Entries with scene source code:
:::::
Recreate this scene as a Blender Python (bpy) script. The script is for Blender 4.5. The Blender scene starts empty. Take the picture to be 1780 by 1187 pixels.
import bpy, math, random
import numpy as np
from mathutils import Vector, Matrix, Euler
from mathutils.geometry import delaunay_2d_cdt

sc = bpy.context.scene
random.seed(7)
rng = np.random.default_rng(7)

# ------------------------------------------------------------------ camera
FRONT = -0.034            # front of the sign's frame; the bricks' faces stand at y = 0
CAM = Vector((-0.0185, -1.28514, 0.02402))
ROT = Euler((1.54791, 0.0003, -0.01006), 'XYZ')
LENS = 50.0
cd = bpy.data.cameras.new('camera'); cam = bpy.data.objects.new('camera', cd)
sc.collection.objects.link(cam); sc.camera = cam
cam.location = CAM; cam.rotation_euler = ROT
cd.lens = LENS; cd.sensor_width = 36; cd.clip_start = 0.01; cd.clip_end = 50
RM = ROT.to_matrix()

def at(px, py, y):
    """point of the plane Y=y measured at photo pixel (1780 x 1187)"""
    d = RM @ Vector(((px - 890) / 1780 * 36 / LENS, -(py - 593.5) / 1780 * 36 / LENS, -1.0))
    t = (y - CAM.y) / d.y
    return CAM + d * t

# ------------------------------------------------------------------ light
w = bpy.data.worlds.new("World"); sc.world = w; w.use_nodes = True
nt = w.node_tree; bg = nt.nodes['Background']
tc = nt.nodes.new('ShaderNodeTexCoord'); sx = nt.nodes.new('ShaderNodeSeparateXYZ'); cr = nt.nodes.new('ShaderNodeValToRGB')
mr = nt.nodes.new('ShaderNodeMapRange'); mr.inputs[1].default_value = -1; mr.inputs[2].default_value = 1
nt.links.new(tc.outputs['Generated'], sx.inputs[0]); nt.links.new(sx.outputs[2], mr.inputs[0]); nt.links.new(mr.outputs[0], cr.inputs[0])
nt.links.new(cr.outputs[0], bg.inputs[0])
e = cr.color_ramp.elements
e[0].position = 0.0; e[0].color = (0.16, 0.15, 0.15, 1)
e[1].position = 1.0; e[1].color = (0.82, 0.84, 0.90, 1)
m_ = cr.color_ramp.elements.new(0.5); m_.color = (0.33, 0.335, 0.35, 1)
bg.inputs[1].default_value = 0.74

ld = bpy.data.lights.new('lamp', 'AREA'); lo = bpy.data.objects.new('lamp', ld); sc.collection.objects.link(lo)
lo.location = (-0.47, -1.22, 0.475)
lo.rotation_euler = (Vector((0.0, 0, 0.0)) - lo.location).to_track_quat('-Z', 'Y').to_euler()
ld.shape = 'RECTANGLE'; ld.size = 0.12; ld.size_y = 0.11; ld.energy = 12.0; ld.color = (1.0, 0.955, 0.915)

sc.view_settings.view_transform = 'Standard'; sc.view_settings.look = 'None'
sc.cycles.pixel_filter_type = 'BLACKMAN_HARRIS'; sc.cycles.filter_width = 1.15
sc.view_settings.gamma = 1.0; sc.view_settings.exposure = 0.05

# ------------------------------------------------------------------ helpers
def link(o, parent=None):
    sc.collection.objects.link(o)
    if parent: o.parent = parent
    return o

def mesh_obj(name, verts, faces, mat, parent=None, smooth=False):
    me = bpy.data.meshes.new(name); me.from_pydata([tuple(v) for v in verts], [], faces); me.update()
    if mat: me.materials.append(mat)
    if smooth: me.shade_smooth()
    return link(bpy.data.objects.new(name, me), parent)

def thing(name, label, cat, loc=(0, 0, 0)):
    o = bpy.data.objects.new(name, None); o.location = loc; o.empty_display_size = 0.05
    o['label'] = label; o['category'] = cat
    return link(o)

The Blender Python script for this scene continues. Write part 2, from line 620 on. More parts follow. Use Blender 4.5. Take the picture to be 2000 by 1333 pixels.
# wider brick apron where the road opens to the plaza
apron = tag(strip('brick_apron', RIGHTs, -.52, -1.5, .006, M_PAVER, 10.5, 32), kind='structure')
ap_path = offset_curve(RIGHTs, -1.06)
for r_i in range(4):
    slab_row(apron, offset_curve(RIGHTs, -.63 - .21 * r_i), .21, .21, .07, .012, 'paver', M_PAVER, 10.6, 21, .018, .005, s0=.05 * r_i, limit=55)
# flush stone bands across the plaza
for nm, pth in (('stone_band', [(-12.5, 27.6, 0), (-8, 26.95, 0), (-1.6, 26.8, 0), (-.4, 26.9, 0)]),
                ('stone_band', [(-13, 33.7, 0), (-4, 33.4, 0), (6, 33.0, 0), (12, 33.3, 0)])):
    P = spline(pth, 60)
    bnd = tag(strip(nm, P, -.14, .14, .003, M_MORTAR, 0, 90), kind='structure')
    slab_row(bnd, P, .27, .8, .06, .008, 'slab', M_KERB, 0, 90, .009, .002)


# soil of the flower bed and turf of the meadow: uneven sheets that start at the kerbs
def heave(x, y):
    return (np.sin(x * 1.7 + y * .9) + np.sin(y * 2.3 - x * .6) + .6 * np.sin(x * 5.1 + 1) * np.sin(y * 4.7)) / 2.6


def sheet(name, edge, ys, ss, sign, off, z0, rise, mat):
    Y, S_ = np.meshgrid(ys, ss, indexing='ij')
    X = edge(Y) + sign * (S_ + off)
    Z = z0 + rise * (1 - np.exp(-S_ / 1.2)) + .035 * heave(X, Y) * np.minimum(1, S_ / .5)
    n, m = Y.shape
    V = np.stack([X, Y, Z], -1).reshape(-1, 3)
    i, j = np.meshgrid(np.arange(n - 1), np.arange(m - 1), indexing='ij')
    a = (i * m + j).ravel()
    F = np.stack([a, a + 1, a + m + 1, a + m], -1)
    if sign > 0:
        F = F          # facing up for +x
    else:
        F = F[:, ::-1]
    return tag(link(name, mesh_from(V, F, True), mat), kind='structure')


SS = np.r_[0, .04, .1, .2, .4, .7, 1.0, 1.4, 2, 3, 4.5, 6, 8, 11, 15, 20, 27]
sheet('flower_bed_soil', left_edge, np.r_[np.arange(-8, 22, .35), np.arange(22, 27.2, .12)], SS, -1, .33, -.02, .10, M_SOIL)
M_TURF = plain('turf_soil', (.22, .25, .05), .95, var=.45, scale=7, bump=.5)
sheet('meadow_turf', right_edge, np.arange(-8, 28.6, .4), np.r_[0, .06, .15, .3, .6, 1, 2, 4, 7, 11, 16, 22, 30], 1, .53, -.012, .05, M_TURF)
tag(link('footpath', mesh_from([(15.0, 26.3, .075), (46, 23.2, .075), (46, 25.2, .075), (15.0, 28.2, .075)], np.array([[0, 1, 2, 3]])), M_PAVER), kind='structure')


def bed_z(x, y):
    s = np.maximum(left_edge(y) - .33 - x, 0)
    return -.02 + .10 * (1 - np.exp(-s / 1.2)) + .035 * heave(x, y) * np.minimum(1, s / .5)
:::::
- **WHAT IS REQUIRED**
Copy out the listing above, line by line and exactly, from its first line to the line holding "rng = np.random.default_rng(7)", inclusive.

- **RESPONSE**
Recreate this scene as a Blender Python (bpy) script. The script is for Blender 4.5. The Blender scene starts empty. Take the picture to be 1780 by 1187 pixels.
import bpy, math, random
import numpy as np
from mathutils import Vector, Matrix, Euler
from mathutils.geometry import delaunay_2d_cdt

sc = bpy.context.scene
random.seed(7)
rng = np.random.default_rng(7)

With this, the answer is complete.